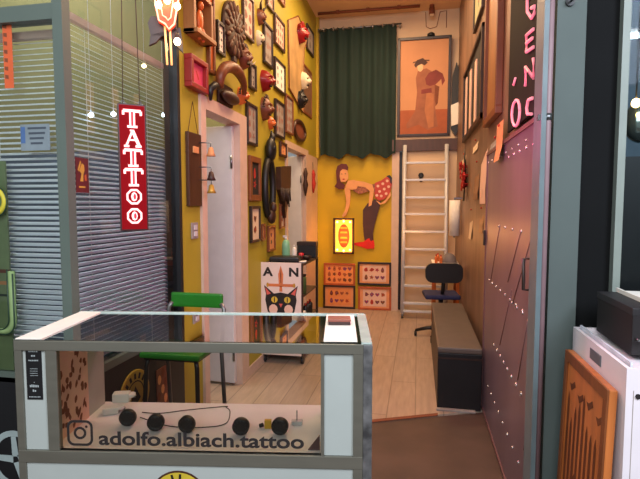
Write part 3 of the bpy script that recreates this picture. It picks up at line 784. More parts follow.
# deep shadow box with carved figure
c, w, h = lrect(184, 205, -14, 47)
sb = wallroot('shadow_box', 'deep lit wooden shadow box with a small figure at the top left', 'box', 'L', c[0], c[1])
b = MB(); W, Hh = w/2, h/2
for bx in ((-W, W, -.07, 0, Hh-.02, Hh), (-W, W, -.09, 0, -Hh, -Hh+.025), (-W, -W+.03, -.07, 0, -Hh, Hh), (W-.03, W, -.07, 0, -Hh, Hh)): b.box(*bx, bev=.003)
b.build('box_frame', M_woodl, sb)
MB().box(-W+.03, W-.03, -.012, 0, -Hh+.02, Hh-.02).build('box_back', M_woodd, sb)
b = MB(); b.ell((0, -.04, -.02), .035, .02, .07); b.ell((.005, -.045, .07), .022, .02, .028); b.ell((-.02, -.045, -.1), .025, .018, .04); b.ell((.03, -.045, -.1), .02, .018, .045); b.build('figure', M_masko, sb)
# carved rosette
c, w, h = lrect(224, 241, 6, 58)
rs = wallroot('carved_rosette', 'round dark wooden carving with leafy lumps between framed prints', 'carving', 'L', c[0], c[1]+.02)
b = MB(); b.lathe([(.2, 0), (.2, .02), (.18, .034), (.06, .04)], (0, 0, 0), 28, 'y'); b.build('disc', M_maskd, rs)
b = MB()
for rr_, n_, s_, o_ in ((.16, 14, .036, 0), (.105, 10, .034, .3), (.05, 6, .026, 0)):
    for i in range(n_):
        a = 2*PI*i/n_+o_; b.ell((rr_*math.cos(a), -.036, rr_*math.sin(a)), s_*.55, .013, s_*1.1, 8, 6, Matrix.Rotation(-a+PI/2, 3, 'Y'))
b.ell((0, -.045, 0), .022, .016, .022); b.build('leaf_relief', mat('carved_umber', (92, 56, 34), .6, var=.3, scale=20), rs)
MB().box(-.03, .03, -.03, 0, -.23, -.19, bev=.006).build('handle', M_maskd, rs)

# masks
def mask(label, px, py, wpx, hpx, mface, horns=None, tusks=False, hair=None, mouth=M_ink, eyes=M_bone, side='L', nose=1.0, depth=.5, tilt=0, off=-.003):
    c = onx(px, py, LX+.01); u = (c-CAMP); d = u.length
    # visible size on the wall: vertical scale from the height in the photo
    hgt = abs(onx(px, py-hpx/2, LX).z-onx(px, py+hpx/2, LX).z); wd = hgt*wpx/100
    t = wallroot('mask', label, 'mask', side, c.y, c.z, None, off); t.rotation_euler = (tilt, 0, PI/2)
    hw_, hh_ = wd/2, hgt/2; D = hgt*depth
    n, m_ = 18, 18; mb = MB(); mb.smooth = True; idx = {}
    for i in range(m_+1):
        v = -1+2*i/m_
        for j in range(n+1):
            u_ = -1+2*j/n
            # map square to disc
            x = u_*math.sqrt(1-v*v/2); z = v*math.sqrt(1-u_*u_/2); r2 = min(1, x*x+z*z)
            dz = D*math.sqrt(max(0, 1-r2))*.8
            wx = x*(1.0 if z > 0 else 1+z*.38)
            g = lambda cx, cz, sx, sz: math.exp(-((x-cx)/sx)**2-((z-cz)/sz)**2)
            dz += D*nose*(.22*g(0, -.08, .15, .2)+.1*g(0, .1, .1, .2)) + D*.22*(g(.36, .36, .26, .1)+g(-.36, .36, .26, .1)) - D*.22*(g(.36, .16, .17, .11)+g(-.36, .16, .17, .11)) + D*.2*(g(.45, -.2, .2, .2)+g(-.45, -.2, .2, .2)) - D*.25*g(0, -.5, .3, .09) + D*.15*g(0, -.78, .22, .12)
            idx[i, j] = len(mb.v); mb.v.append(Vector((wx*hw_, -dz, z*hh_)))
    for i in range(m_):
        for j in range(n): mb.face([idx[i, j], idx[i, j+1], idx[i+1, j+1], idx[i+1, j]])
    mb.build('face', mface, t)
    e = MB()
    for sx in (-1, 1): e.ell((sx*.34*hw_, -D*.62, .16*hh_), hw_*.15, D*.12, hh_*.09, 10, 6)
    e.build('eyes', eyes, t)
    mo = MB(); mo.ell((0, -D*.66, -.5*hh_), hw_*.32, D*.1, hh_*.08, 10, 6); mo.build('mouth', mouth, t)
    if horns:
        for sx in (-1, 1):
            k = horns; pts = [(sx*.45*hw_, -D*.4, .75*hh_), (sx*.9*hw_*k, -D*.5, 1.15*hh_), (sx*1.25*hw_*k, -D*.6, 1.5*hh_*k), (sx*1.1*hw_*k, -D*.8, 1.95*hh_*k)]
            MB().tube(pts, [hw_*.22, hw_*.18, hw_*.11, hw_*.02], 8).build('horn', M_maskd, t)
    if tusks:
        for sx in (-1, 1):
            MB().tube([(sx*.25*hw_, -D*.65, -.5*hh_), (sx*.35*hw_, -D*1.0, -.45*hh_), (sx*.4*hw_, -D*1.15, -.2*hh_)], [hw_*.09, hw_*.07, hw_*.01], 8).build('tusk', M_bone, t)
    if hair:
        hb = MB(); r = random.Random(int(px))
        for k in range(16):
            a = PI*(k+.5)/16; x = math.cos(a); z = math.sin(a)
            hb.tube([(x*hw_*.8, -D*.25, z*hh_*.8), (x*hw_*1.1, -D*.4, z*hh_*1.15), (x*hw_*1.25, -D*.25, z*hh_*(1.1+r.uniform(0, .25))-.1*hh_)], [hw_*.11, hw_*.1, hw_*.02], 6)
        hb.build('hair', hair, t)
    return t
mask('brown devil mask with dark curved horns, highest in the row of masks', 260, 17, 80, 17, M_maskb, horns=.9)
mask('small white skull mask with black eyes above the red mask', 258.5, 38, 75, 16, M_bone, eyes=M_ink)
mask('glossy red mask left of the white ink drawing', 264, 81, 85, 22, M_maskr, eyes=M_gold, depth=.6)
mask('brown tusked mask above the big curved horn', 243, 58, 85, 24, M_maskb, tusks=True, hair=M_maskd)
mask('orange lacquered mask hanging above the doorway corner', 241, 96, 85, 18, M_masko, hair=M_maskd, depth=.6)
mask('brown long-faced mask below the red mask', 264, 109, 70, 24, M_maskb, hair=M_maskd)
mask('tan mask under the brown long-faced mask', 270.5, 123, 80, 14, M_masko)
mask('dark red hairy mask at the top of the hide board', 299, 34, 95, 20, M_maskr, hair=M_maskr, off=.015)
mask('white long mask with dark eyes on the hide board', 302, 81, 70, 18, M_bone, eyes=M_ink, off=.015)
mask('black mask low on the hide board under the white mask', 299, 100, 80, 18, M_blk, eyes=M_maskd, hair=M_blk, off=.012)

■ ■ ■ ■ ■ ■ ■

> Work to do
Leave out the pictures and repeat the lines from the start of the material through the line with "bev=.006).build('handle', M_maskd, rs)", inclusive.

> Solution
Write part 3 of the bpy script that recreates this picture. It picks up at line 784. More parts follow.
# deep shadow box with carved figure
c, w, h = lrect(184, 205, -14, 47)
sb = wallroot('shadow_box', 'deep lit wooden shadow box with a small figure at the top left', 'box', 'L', c[0], c[1])
b = MB(); W, Hh = w/2, h/2
for bx in ((-W, W, -.07, 0, Hh-.02, Hh), (-W, W, -.09, 0, -Hh, -Hh+.025), (-W, -W+.03, -.07, 0, -Hh, Hh), (W-.03, W, -.07, 0, -Hh, Hh)): b.box(*bx, bev=.003)
b.build('box_frame', M_woodl, sb)
MB().box(-W+.03, W-.03, -.012, 0, -Hh+.02, Hh-.02).build('box_back', M_woodd, sb)
b = MB(); b.ell((0, -.04, -.02), .035, .02, .07); b.ell((.005, -.045, .07), .022, .02, .028); b.ell((-.02, -.045, -.1), .025, .018, .04); b.ell((.03, -.045, -.1), .02, .018, .045); b.build('figure', M_masko, sb)
# carved rosette
c, w, h = lrect(224, 241, 6, 58)
rs = wallroot('carved_rosette', 'round dark wooden carving with leafy lumps between framed prints', 'carving', 'L', c[0], c[1]+.02)
b = MB(); b.lathe([(.2, 0), (.2, .02), (.18, .034), (.06, .04)], (0, 0, 0), 28, 'y'); b.build('disc', M_maskd, rs)
b = MB()
for rr_, n_, s_, o_ in ((.16, 14, .036, 0), (.105, 10, .034, .3), (.05, 6, .026, 0)):
    for i in range(n_):
        a = 2*PI*i/n_+o_; b.ell((rr_*math.cos(a), -.036, rr_*math.sin(a)), s_*.55, .013, s_*1.1, 8, 6, Matrix.Rotation(-a+PI/2, 3, 'Y'))
b.ell((0, -.045, 0), .022, .016, .022); b.build('leaf_relief', mat('carved_umber', (92, 56, 34), .6, var=.3, scale=20), rs)
MB().box(-.03, .03, -.03, 0, -.23, -.19, bev=.006).build('handle', M_maskd, rs)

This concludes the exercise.